[Brief]
Locate the lines of the listing below that hold "wide", then copy each of them.

** START Data excerpt **

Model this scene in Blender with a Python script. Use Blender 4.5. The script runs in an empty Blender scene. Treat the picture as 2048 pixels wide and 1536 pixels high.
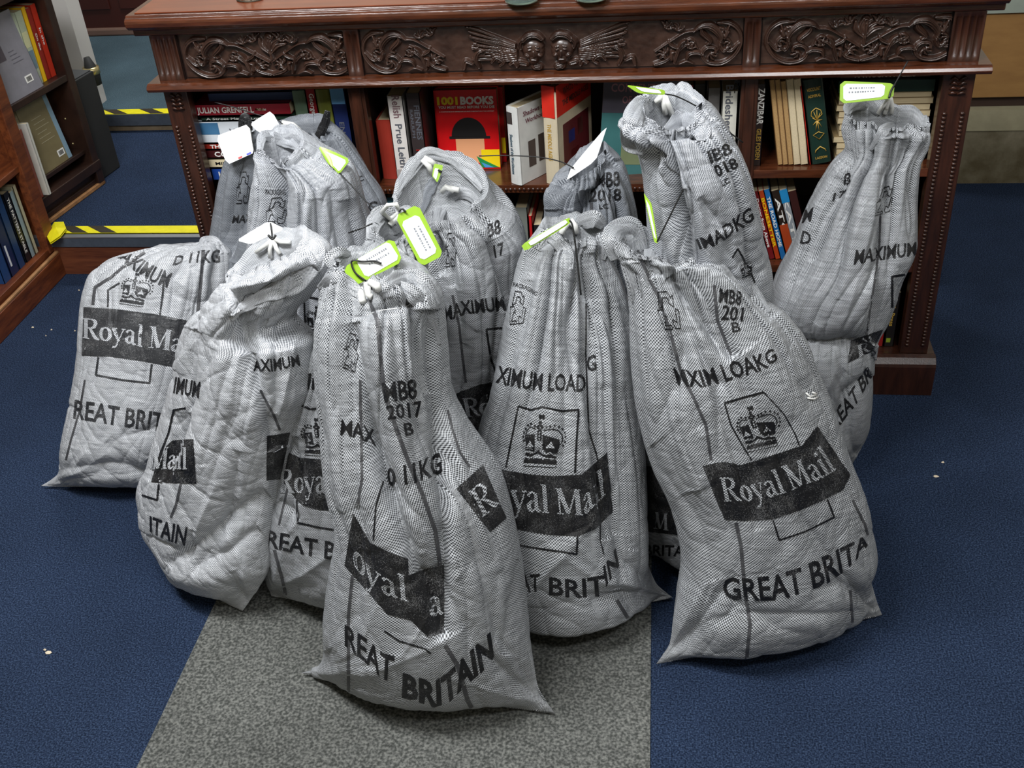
import bpy, bmesh, math, random
import numpy as np
from mathutils import Vector, Matrix
from mathutils.bvhtree import BVHTree
PI = math.pi
C = bpy.context.scene.collection
random.seed(4)
# ------------------------------------------------------------------ camera
CH, CD, F = 1.652, 2.4, 2189.0           # height, distance in front of the desk face, focal length in pixels of a 2048 wide frame
CR = np.array([0.98991, 0.12518, -0.06647]); CDN = np.array([0.01643, -0.56716, -0.82344]); CF = np.array([-0.14077, 0.81404, -0.56349])
CF /= np.linalg.norm(CF); CDN -= CF*(CDN@CF); CDN /= np.linalg.norm(CDN); CR = np.cross(CDN, CF)
CAM = np.array([0, -CD, CH])
cam = bpy.data.objects.new('camera', bpy.data.cameras.new('camera')); C.objects.link(cam)
cam.data.sensor_width = 36; cam.data.lens = F/2048*36; cam.data.clip_start = .05
cam.matrix_world = Matrix(((CR[0], -CDN[0], -CF[0], 0), (CR[1], -CDN[1], -CF[1], -CD), (CR[2], -CDN[2], -CF[2], CH), (0, 0, 0, 1)))
bpy.context.scene.camera = cam
# ------------------------------------------------------------------ light
sc = bpy.context.scene
sc.view_settings.view_transform = 'Standard'; sc.view_settings.look = 'None'; sc.view_settings.gamma = 1
sc.view_settings.use_curve_mapping = False; sc.view_settings.exposure = 0.0
w = bpy.data.worlds.new('world'); sc.world = w; w.use_nodes = True
w.node_tree.nodes['Background'].inputs[0].default_value = (.78, .88, 1, 1); w.node_tree.nodes['Background'].inputs[1].default_value = .40
def area(name, loc, size, power, col=(.97, .985, 1), target=None):
    l = bpy.data.lights.new(name, 'AREA'); l.shape = 'RECTANGLE'; l.size, l.size_y = size; l.energy = power; l.color = col
    o = bpy.data.objects.new(name, l); C.objects.link(o); o.location = loc
    d = Vector(target) - Vector(loc) if target else Vector((0, 0, -1))
    o.rotation_euler = d.to_track_quat('-Z', 'Y').to_euler(); return o
area('ceiling_light', (-1.0, -1.5, 2.75), (1.3, .35), 88, target=(-.6, -.75, 0))
area('ceiling_light', (.75, -2.3, 2.75), (1.2, .3), 36, target=(.2, -.6, 0))
area('ceiling_light', (-1.7, 1.9, 2.7), (1.3, .3), 45)
area('ceiling_light', (1.6, -.3, 2.7), (.3, 1.2), 10)
# ------------------------------------------------------------------ helpers
def ray(p):
    return CR*((p[0]-1024)/F) + CDN*((p[1]-768)/F) + CF
def atY(p, Y):
    d = ray(p); return CAM + d*((Y+CD)/d[1])
def atZ(p, z):
    d = ray(p); return CAM + d*((z-CH)/d[2])
def atX(p, X):
    d = ray(p); return CAM + d*(X/d[0])
def onplane(p, P0, n):
    d = ray(p); return CAM + d*(((P0-CAM)@n)/(d@n))
def proj(P):
    q = P - CAM; z = q@CF
    return np.stack([1024 + F*(q@CR)/z, 768 + F*(q@CDN)/z], -1), z
def lin(c):
    return tuple(((x/255+.055)/1.055)**2.4 if x > 10 else x/255/12.92 for x in c)
MATS = {}
def mat(name, col, rough=.5, spec=.5, metal=0, noise=0, nscale=20, bump=0, bscale=80, col2=None, stretch=(1, 1, 1), coord='Object', coat=0, trans=0):
    if name in MATS: return MATS[name]
    m = bpy.data.materials.new(name); m.use_nodes = True; nt = m.node_tree; N = nt.nodes; L = nt.links
    b = N['Principled BSDF']; b.inputs['Roughness'].default_value = rough; b.inputs['Specular IOR Level'].default_value = spec
    b.inputs['Metallic'].default_value = metal; b.inputs['Coat Weight'].default_value = coat; b.inputs['Coat Roughness'].default_value = .15
    b.inputs['Transmission Weight'].default_value = trans
    c1 = (*lin(col), 1); c2 = (*lin(col2), 1) if col2 else tuple(x*(1-noise) for x in c1[:3])+(1,)
    tc = N.new('ShaderNodeTexCoord'); mp = N.new('ShaderNodeMapping'); mp.inputs['Scale'].default_value = stretch
    L.new(tc.outputs[coord], mp.inputs[0])
    if noise or col2:
        n = N.new('ShaderNodeTexNoise'); n.inputs['Scale'].default_value = nscale; n.inputs['Detail'].default_value = 6; n.inputs['Roughness'].default_value = .6
        L.new(mp.outputs[0], n.inputs['Vector'])
        r = N.new('ShaderNodeValToRGB'); r.color_ramp.elements[0].position = .35; r.color_ramp.elements[1].position = .65
        r.color_ramp.elements[0].color = c2; r.color_ramp.elements[1].color = c1
        L.new(n.outputs[0], r.inputs[0]); L.new(r.outputs[0], b.inputs['Base Color'])
    else: b.inputs['Base Color'].default_value = c1
    if bump:
        n2 = N.new('ShaderNodeTexNoise'); n2.inputs['Scale'].default_value = bscale; n2.inputs['Detail'].default_value = 4
        L.new(mp.outputs[0], n2.inputs['Vector']); bp = N.new('ShaderNodeBump'); bp.inputs['Strength'].default_value = bump; bp.inputs['Distance'].default_value = .004
        L.new(n2.outputs[0], bp.inputs['Height']); L.new(bp.outputs[0], b.inputs['Normal'])
    MATS[name] = m; return m
def link(name, me, m=None, parent=None):
    o = bpy.data.objects.new(name, me); C.objects.link(o)
    if m: me.materials.append(m)
    if parent is not None: o.parent = parent; o.matrix_parent_inverse = parent.matrix_world.inverted() if False else Matrix()
    return o
def tag(o, label=None, cat=None, group=None, kind=None):
    for k, v in (('label', label), ('category', cat), ('group', group), ('kind', kind)):
        if v: o[k] = v
    return o
def empty(name, loc=(0, 0, 0), rot=(0, 0, 0)):
    o = bpy.data.objects.new(name, None); C.objects.link(o); o.location = loc; o.rotation_euler = rot; o.empty_display_size = .05; return o
class MB:                                   # collects shapes, built as ONE mesh; coordinates are world unless an origin is given
    def __init__(s): s.v = []; s.f = []; s.sm = []
    def add(s, vs, fs, smooth=False):
        k = len(s.v); s.v += [tuple(map(float, p)) for p in vs]; s.f += [tuple(i+k for i in f) for f in fs]; s.sm += [smooth]*len(fs); return s
    def box(s, a, b):
        (x0, y0, z0), (x1, y1, z1) = a, b
        return s.add([(x0, y0, z0), (x1, y0, z0), (x1, y1, z0), (x0, y1, z0), (x0, y0, z1), (x1, y0, z1), (x1, y1, z1), (x0, y1, z1)],
              [(0, 3, 2, 1), (4, 5, 6, 7), (0, 1, 5, 4), (1, 2, 6, 5), (2, 3, 7, 6), (3, 0, 4, 7)])
    def obox(s, o, ex, ey, ez):             # box with corner o and edge vectors
        o, ex, ey, ez = map(lambda q: np.array(q, float), (o, ex, ey, ez))
        return s.add([o, o+ex, o+ex+ey, o+ey, o+ez, o+ex+ez, o+ex+ey+ez, o+ey+ez], [(0, 3, 2, 1), (4, 5, 6, 7), (0, 1, 5, 4), (1, 2, 6, 5), (2, 3, 7, 6), (3, 0, 4, 7)])
    def extr_x(s, prof, x0, x1):            # (y,z) profile extruded along x
        n = len(prof); vs = [(x0, y, z) for y, z in prof]+[(x1, y, z) for y, z in prof]
        return s.add(vs, [(i, (i+1) % n, n+(i+1) % n, n+i) for i in range(n)]+[tuple(range(n-1, -1, -1)), tuple(range(n, 2*n))])
    def tube(s, pts, r, n=8, cap=True):
        pts = [Vector(p) for p in pts]; rs = r if hasattr(r, '__len__') else [r]*len(pts); k = len(s.v); up = None; vs = []
        for i, p in enumerate(pts):
            t = (pts[min(i+1, len(pts)-1)]-pts[max(i-1, 0)]).normalized()
            if up is None: up = t.orthogonal().normalized()
            up = (up - t*up.dot(t)).normalized(); sd = t.cross(up)
            vs += [p + (up*math.cos(a)+sd*math.sin(a))*rs[i] for a in [2*PI*j/n for j in range(n)]]
        fs = [(i*n+j, i*n+(j+1) % n, (i+1)*n+(j+1) % n, (i+1)*n+j) for i in range(len(pts)-1) for j in range(n)]
        if cap: fs += [tuple(range(n-1, -1, -1)), tuple(range((len(pts)-1)*n, len(pts)*n))]
        return s.add(vs, fs, True)
    def ball(s, c, r, n=8, m=6, sq=(1, 1, 1)):
        vs = [(c[0]+sq[0]*r*math.sin(PI*i/m)*math.cos(2*PI*j/n), c[1]+sq[1]*r*math.sin(PI*i/m)*math.sin(2*PI*j/n), c[2]+sq[2]*r*math.cos(PI*i/m)) for i in range(m+1) for j in range(n)]
        return s.add(vs, [(i*n+j, (i+1)*n+j, (i+1)*n+(j+1) % n, i*n+(j+1) % n) for i in range(m) for j in range(n)], True)
    def build(s, name, m, parent=None, bevel=0, seg=2, origin=None):
        me = bpy.data.meshes.new(name); O = np.array(origin if origin is not None else (0, 0, 0), float)
        me.from_pydata([tuple(np.array(p)-O) for p in s.v], [], s.f); me.update()
        for p, q in zip(me.polygons, s.sm): p.use_smooth = q
        o = link(name, me, m, parent)
        if origin is not None: o.location = O
        if bevel:
            b = o.modifiers.new('bevel', 'BEVEL'); b.width = bevel; b.segments = seg; b.limit_method = 'ANGLE'; b.angle_limit = .6
        return o
def grid_mesh(name, P, m=None, parent=None, wrap=False, uv=None, smooth=True):   # P [rows, cols, 3]
    R_, K, _ = P.shape; me = bpy.data.meshes.new(name)
    k2 = K if wrap else K-1
    i = np.arange(R_-1)[:, None]; j = np.arange(k2)[None, :]
    f = np.stack([i*K+j, i*K+(j+1) % K, (i+1)*K+(j+1) % K, (i+1)*K+j], -1).reshape(-1, 4)
    me.vertices.add(R_*K); me.vertices.foreach_set('co', P.reshape(-1).astype(np.float32))
    me.loops.add(f.size); me.loops.foreach_set('vertex_index', f.reshape(-1).astype(np.int32))
    me.polygons.add(len(f)); me.polygons.foreach_set('loop_start', (np.arange(len(f))*4).astype(np.int32))
    me.polygons.foreach_set('use_smooth', np.full(len(f), smooth))
    me.update(calc_edges=True)
    if uv is not None:                      # uv [rows, K(+1 if wrap), 2]
        U = uv; jj = j+1
        g = lambda a, b: U[a, b]
        ii, jb = np.broadcast_arrays(i, j)
        uvv = np.stack([g(ii, jb), g(ii, jb+1), g(ii+1, jb+1), g(ii+1, jb)], 2).reshape(-1, 2)
        l = me.uv_layers.new(name='UVMap'); l.data.foreach_set('uv', uvv.reshape(-1).astype(np.float32))
    return link(name, me, m, parent), f
# vectorised gradient noise
_rs = np.random.RandomState(7); _P = _rs.permutation(256); _P = np.concatenate([_P, _P, _P]); _G = _rs.normal(size=(256, 3)); _G /= np.linalg.norm(_G, axis=1)[:, None]
def noise(x, y, z):
    x, y, z = np.broadcast_arrays(np.asarray(x, float), y, z)
    xi, yi, zi = np.floor(x).astype(int), np.floor(y).astype(int), np.floor(z).astype(int); xf, yf, zf = x-xi, y-yi, z-zi
    u, v, w_ = [t*t*t*(t*(t*6-15)+10) for t in (xf, yf, zf)]; out = 0
    for a in (0, 1):
        for b in (0, 1):
            for c in (0, 1):
                h = _P[_P[_P[(xi+a) & 255]+((yi+b) & 255)]+((zi+c) & 255)]; g = _G[h]
                d = g[..., 0]*(xf-a)+g[..., 1]*(yf-b)+g[..., 2]*(zf-c)
                out = out + d*(u if a else 1-u)*(v if b else 1-v)*(w_ if c else 1-w_)
    return out*1.6
def sstep(a, b, x):
    t = np.clip((x-a)/(b-a), 0, 1); return t*t*(3-2*t)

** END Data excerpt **

[Output]
Model this scene in Blender with a Python script. Use Blender 4.5. The script runs in an empty Blender scene. Treat the picture as 2048 pixels wide and 1536 pixels high.
CH, CD, F = 1.652, 2.4, 2189.0           # height, distance in front of the desk face, focal length in pixels of a 2048 wide frame